The band no longer lined up properly because I'd taken in the dress so much. I trimmed the pattern pieces at the seam allowances, and attached a smaller version of the band. Then I realized that I'd set the zipper in too low and if I attached the band I'd have a two inch gap of unfinished fabric between the band and the zipper.



Ugh! Un-picked the band. Un-picked the zipper. Re-installed the zipper and band. ...and now the dress is TOO SMALL!!!!!!! I've already TRIMMED some of my seams and there is NO MORE FABRIC!!!!!

oh. my.

I still thought I could save it, somehow, so I slept on it. The next day, I inspected my seams closely and discovered I could let out the bust seams without making a complete mess. I unpicked the seams in the band and sewed it back together at the very edge of the cuts. Miraculously, it was now the right size. I re-attached it and was pretty surprised that it looked okay.

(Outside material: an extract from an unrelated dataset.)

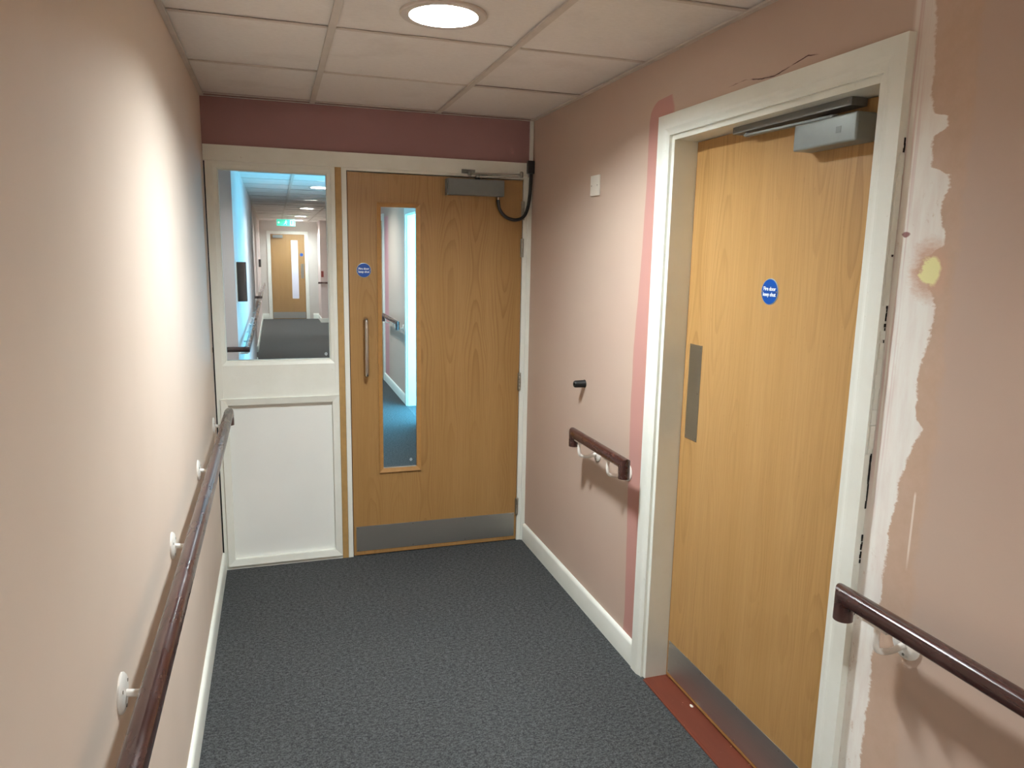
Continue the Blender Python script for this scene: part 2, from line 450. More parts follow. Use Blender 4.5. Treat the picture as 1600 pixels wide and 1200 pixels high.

I still couldn't figure out how to install the straps properly, so I just bunged them on behind the band. Its ugly and shameful but it works.



Finishing the skirt hem took a LOT of thought. The shortest panel was 24.5 inches long from the waist and I really didn't want to go much shorter than that. It had to be hemmed...but how?

I used part one of Gertie's technique for circle skirt hems to make all the panels the same length. While wearing the dress, I put pins in at the natural waist and sides, trying to make sure they were even. Then I took the dress off, added pins around the back and made adjustments until there was a perfectly straight line of pins marking the waist.



Laying the dress out flat, I used a measuring tape to measure 24.5 inches between the pinned waist line and the hem line on each panel. I marked the line with pins (about 1 pin per inch) and then with chalk so that I had a nice white line to follow all the way around the bottom of the skirt. After removing the pins, I made a line of stitching along the chalk line and then trimmed below the stitching. Then I ran the hem through the machine once more using the rolled hem foot. It totally worked! Its all one length, managed to keep the bottom below my knee, and the rolled hem came out great! Even on the inside!



So. This one was a close call but I pulled it out after all. After many, many hours and more seam ripping and re-sewing than I care to remember, I'm proud to say it actually looks like the dress on the pattern envelope. Its a little snug, but I expect that the linen will grow as I wear it.





Unfortunately, the back band still has major funk. I left it open at the top because I thought it would be a cute detail. It just looks unfinished. Also, the band itself is kind of lumpy because I faced it when I shouldn't have. Uy.

I think at some point I will re-install the zipper so that it goes all the way up, remove and re-install the band without facing, and attach the pockets. Not any time soon however.

I think that it's a wearable jumper so I wouldn't call it a complete failure but it still needs some fiddling. I may go back and mess with it some more...or I may not. I think that if I could work out the issue with the band, it would be just right.